Jane Eyre learned Urdu

December 2025 · 2 minute read

From the novel:

‘Jane, what are you doing?’

‘Learning German.’

‘I want you to give up German and learn Hindostanee.’

‘You are not in earnest?"

‘In such earnest that I must have it so: and I will tell you why.’

He then went on to explain that Hindostanee was the language he was himself at present studying; that, as he advanced, he was apt to forget the commencement; that it would assist him greatly to have a pupil with whom he might again and again go over the elements, and so fix them thoroughly in his mind; that his choice had hovered for some time between me and his sisters; but that he had fixed on me because he saw I could sit at a task the longest of the three. Would I do him this favour? I should not, perhaps, have to make the sacrifice long, as it wanted now barely three months to his departure.

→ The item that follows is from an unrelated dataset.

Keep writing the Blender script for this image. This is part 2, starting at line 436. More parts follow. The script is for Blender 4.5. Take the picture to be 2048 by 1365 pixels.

St John was not a man to be lightly refused: you felt that every impression made on him, either for pain or pleasure, was deep-graved and permanent. I consented. (ch XXIX)

Footnote:

I. gentleman… St John: St John (pronounced ‘Sinjohn’) Rivers is popularly supposed to have been based on the evangelical Revd Henry Nussey, who proposed to Charlotte Brontë in 1839 and was rejected. She disclaimed the qualities he sought in a wife, having neither the requisite seriousness nor “personal attractions” sufficient to please your eye’. He had also proposed that she set up as teacher of a ‘school near Donnington’, a project similar to the one St John institutes for Jane (Letter of 5 March 1839, Letters, Vol. 1, p. 185). However, St John’s missionary zeal may have been suggested by the missionary, Henry Martyn, a friend and benefactor of Patrick Brontë at Cambridge and his spiritual hero. Martyn translated the Bible into Urdu (called in Jane Eyre ‘Hindostanee’) and Persian and supervised its translation into Arabic; he evangelized India, at the cost of his personal happiness, for the woman he loved refused to accompany him, a situation paralleled in Jane Eyre. The name ‘St John’ recalls the St John who was the author of the visionary Revelation, the last book of the Bible.